▸ Problem details:
Exactly the lines from the line containing "Write the bpy" through the line containing "random.seed(11)" are to be echoed, with both included and pictures left out.

▸ Information given:
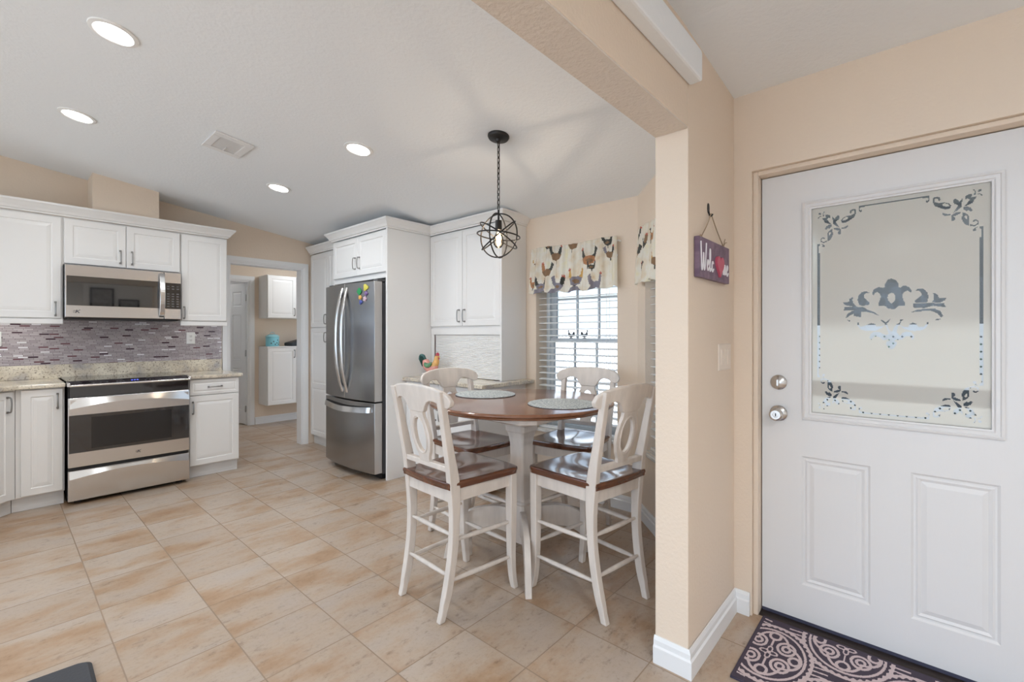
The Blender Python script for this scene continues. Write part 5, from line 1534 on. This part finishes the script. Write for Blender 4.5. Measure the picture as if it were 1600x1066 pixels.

==

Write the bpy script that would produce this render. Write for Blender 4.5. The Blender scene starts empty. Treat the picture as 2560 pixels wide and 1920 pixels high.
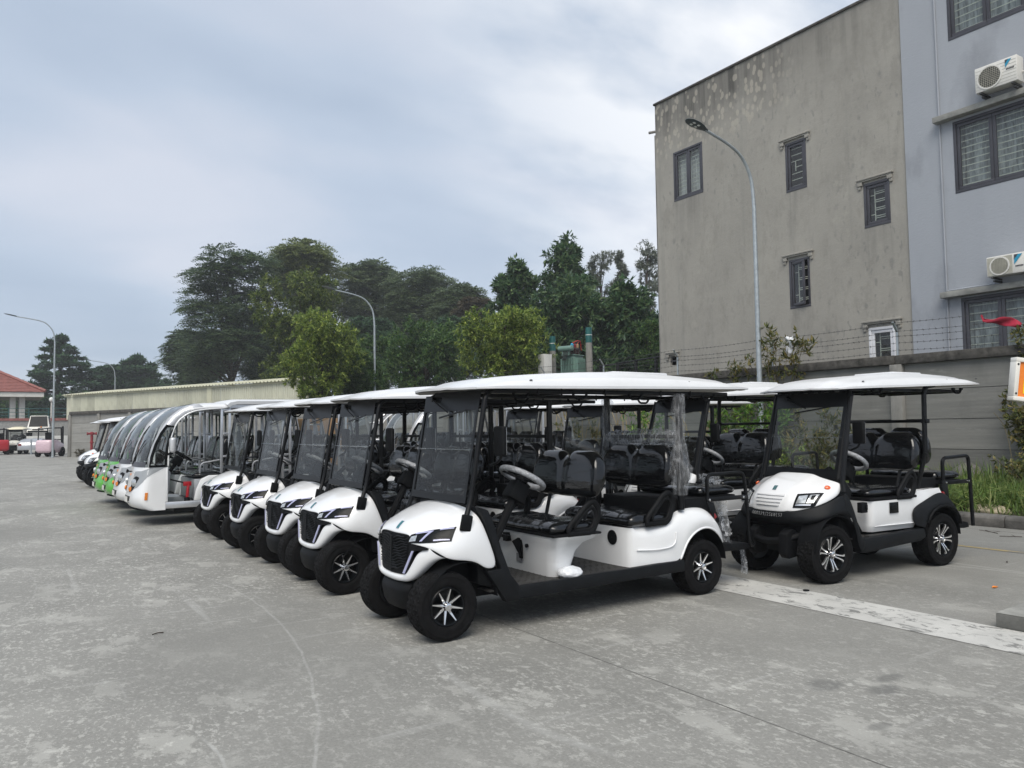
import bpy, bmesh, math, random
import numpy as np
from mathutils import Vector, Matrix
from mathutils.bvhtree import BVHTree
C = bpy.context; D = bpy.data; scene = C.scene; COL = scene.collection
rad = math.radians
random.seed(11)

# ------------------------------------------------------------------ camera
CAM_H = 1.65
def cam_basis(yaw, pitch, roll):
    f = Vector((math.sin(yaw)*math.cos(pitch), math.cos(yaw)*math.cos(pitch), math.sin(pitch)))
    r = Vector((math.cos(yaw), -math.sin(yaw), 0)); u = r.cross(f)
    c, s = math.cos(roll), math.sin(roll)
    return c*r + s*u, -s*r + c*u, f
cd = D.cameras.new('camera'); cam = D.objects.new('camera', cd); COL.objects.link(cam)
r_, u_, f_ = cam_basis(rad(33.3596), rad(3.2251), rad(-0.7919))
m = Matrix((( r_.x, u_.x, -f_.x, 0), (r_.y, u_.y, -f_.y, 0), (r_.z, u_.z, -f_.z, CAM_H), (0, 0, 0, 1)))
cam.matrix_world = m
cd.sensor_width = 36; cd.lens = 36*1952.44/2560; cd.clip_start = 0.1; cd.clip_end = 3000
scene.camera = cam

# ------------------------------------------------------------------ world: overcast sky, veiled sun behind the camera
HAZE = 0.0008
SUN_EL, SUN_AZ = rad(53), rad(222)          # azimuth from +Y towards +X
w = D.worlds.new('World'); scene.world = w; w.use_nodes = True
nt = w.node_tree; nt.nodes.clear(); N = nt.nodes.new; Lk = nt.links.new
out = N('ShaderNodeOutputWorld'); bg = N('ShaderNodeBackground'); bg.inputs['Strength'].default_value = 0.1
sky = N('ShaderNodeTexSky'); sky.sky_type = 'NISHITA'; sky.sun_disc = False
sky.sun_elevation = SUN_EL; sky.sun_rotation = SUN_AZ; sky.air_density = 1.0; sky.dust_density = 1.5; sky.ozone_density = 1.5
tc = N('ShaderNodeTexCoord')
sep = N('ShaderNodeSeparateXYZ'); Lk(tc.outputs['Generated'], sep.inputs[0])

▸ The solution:
Write the bpy script that would produce this render. Write for Blender 4.5. The Blender scene starts empty. Treat the picture as 2560 pixels wide and 1920 pixels high.
import bpy, bmesh, math, random
import numpy as np
from mathutils import Vector, Matrix
from mathutils.bvhtree import BVHTree
C = bpy.context; D = bpy.data; scene = C.scene; COL = scene.collection
rad = math.radians
random.seed(11)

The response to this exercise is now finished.